→ **OBJECTIVE**
Restate the listing that follows word for word, without its pictures.

--- START ---

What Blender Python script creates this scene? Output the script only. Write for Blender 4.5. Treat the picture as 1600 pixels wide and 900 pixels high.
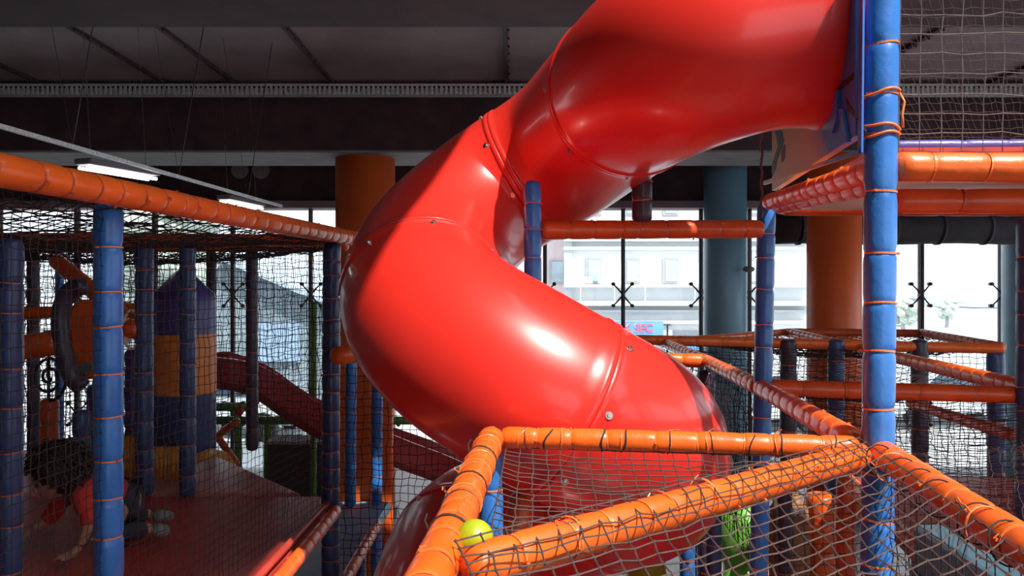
import bpy, math, random
import numpy as np
from mathutils import Vector, Matrix, Quaternion, noise
random.seed(7); rng = np.random.default_rng(7)
for o in list(bpy.data.objects): bpy.data.objects.remove(o)
SC = bpy.context.scene; COL = SC.collection
# ------------------------------------------------ camera, sky, sun, exposure
H = 3.2; F = 1200.0
def P(px, py, d): return Vector(((px-800)/F*d, d, H-(py-450)/F*d))
cd = bpy.data.cameras.new('camera'); cam = bpy.data.objects.new('camera', cd); COL.objects.link(cam)
cam.location = (0, 0, H); cam.rotation_euler = (math.pi/2, 0, 0)
cd.sensor_width = 36; cd.lens = F/1600*36; cd.clip_start = .05; cd.clip_end = 600
SC.camera = cam
w = bpy.data.worlds.new('sky'); SC.world = w; w.use_nodes = True
wn = w.node_tree.nodes; bg = wn['Background']; bg.inputs[0].default_value = (.86, .93, 1, 1); bg.inputs[1].default_value = 2.2
S = Vector((.34, -.48, .80)).normalized()
sd = bpy.data.lights.new('sun', 'SUN'); sun = bpy.data.objects.new('sun', sd); COL.objects.link(sun)
sd.energy = 6.5; sd.angle = math.radians(.9); sd.color = (1, .95, .86); sun.location = (6, -8, 12)
sun.rotation_euler = S.to_track_quat('Z', 'Y').to_euler()
vs = SC.view_settings; vs.view_transform = 'Standard'; vs.look = 'None'; vs.gamma = 1; vs.use_curve_mapping = False; vs.exposure = 0.0

# ------------------------------------------------ materials
MATS = {}
def mat(name, col, rough=.5, var=.0, scale=8, bump=0, bscale=30, coat=0, metal=0, col2=None, emit=0, spec=.5):
    if name in MATS: return MATS[name]
    m = bpy.data.materials.new(name); m.use_nodes = True; MATS[name] = m
    n = m.node_tree.nodes; l = m.node_tree.links; b = n['Principled BSDF']
    b.inputs['Roughness'].default_value = rough; b.inputs['Metallic'].default_value = metal
    b.inputs['Coat Weight'].default_value = coat; b.inputs['Coat Roughness'].default_value = .12
    b.inputs['Specular IOR Level'].default_value = spec
    tc = n.new('ShaderNodeTexCoord')
    nz = n.new('ShaderNodeTexNoise'); nz.inputs['Scale'].default_value = scale; nz.inputs['Detail'].default_value = 5
    l.new(tc.outputs['Object'], nz.inputs['Vector'])
    r = n.new('ShaderNodeValToRGB'); l.new(nz.outputs['Fac'], r.inputs[0])
    c1 = [max(0, c*(1-var)) for c in col]; c2 = list(col2) if col2 else [min(1, c*(1+var)) for c in col]
    r.color_ramp.elements[0].position = .35; r.color_ramp.elements[1].position = .65
    r.color_ramp.elements[0].color = (*c1, 1); r.color_ramp.elements[1].color = (*c2, 1)
    l.new(r.outputs[0], b.inputs['Base Color'])
    if bump:
        n2 = n.new('ShaderNodeTexNoise'); n2.inputs['Scale'].default_value = bscale; n2.inputs['Detail'].default_value = 4
        l.new(tc.outputs['Object'], n2.inputs['Vector'])
        bp = n.new('ShaderNodeBump'); bp.inputs['Strength'].default_value = bump; bp.inputs['Distance'].default_value = .01
        l.new(n2.outputs['Fac'], bp.inputs['Height']); l.new(bp.outputs[0], b.inputs['Normal'])
    if emit:
        b.inputs['Emission Color'].default_value = (*col, 1); b.inputs['Emission Strength'].default_value = emit
    return m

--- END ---

→ **TASK RESPONSE**
What Blender Python script creates this scene? Output the script only. Write for Blender 4.5. Treat the picture as 1600 pixels wide and 900 pixels high.
import bpy, math, random
import numpy as np
from mathutils import Vector, Matrix, Quaternion, noise
random.seed(7); rng = np.random.default_rng(7)
for o in list(bpy.data.objects): bpy.data.objects.remove(o)
SC = bpy.context.scene; COL = SC.collection
# ------------------------------------------------ camera, sky, sun, exposure
H = 3.2; F = 1200.0
def P(px, py, d): return Vector(((px-800)/F*d, d, H-(py-450)/F*d))
cd = bpy.data.cameras.new('camera'); cam = bpy.data.objects.new('camera', cd); COL.objects.link(cam)
cam.location = (0, 0, H); cam.rotation_euler = (math.pi/2, 0, 0)
cd.sensor_width = 36; cd.lens = F/1600*36; cd.clip_start = .05; cd.clip_end = 600
SC.camera = cam
w = bpy.data.worlds.new('sky'); SC.world = w; w.use_nodes = True
wn = w.node_tree.nodes; bg = wn['Background']; bg.inputs[0].default_value = (.86, .93, 1, 1); bg.inputs[1].default_value = 2.2
S = Vector((.34, -.48, .80)).normalized()
sd = bpy.data.lights.new('sun', 'SUN'); sun = bpy.data.objects.new('sun', sd); COL.objects.link(sun)
sd.energy = 6.5; sd.angle = math.radians(.9); sd.color = (1, .95, .86); sun.location = (6, -8, 12)
sun.rotation_euler = S.to_track_quat('Z', 'Y').to_euler()
vs = SC.view_settings; vs.view_transform = 'Standard'; vs.look = 'None'; vs.gamma = 1; vs.use_curve_mapping = False; vs.exposure = 0.0

# ------------------------------------------------ materials
MATS = {}
def mat(name, col, rough=.5, var=.0, scale=8, bump=0, bscale=30, coat=0, metal=0, col2=None, emit=0, spec=.5):
    if name in MATS: return MATS[name]
    m = bpy.data.materials.new(name); m.use_nodes = True; MATS[name] = m
    n = m.node_tree.nodes; l = m.node_tree.links; b = n['Principled BSDF']
    b.inputs['Roughness'].default_value = rough; b.inputs['Metallic'].default_value = metal
    b.inputs['Coat Weight'].default_value = coat; b.inputs['Coat Roughness'].default_value = .12
    b.inputs['Specular IOR Level'].default_value = spec
    tc = n.new('ShaderNodeTexCoord')
    nz = n.new('ShaderNodeTexNoise'); nz.inputs['Scale'].default_value = scale; nz.inputs['Detail'].default_value = 5
    l.new(tc.outputs['Object'], nz.inputs['Vector'])
    r = n.new('ShaderNodeValToRGB'); l.new(nz.outputs['Fac'], r.inputs[0])
    c1 = [max(0, c*(1-var)) for c in col]; c2 = list(col2) if col2 else [min(1, c*(1+var)) for c in col]
    r.color_ramp.elements[0].position = .35; r.color_ramp.elements[1].position = .65
    r.color_ramp.elements[0].color = (*c1, 1); r.color_ramp.elements[1].color = (*c2, 1)
    l.new(r.outputs[0], b.inputs['Base Color'])
    if bump:
        n2 = n.new('ShaderNodeTexNoise'); n2.inputs['Scale'].default_value = bscale; n2.inputs['Detail'].default_value = 4
        l.new(tc.outputs['Object'], n2.inputs['Vector'])
        bp = n.new('ShaderNodeBump'); bp.inputs['Strength'].default_value = bump; bp.inputs['Distance'].default_value = .01
        l.new(n2.outputs['Fac'], bp.inputs['Height']); l.new(bp.outputs[0], b.inputs['Normal'])
    if emit:
        b.inputs['Emission Color'].default_value = (*col, 1); b.inputs['Emission Strength'].default_value = emit
    return m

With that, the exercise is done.